Using Investment Mandates to Drive Portfolio Allocations

Portfolios are personalized and tailored for each client - based on time horizon; cash needs and risk tolerance among other factors. 

To guide asset allocation and investment selection clients are encouraged to consider which of the following mandates best reflects their goals for their different accounts.

We offer clients the flexibility to have multiple accounts – each with different investment mandates, risk tolerances and time horizons. This enables our clients to keep a meaningful portion of their capital “super-safe” while some of their capital is focused on growth and appreciation.

Capital Preservation:

The primary goal of this investment mandate is to preserve the value of the portfolio.  This mandate stresses safety, security and risk avoidance over portfolio gains. Some or all of the funds in accounts with this mandate are kept liquid so that they can be immediately available. 

Balanced Income & Growth:

The primary goal of this investment mandate is to provide a balance of current income and future capital appreciation. Assets allocated according to this mandate are diversified across asset classes based on client’s income and capital needs, risk tolerance etc.

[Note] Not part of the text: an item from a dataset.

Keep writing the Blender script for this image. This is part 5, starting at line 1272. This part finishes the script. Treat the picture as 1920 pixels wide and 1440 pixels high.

While aiming for increased return increases risk, this mandate seeks to balance potential gains with risks so that the portfolio achieves superior risk adjusted returns.

Capital Appreciation:

The primary goal is to produce gains in the portfolio.  This investment mandate generally has larger allocations to equities and equity driven strategies and focuses on investing securities that will rise in value based on their current price, earnings potential and other fundamental factors.  Investments targeted for capital appreciation tend have more risk than assets allocated to capital preservation and income generation.

NV-WM’s investment strategy generally pairs an opportunistic value investment philosophy with a mid- to long-term time horizon, subject to each Client’s indicated investment objectives, risk tolerance and time horizons.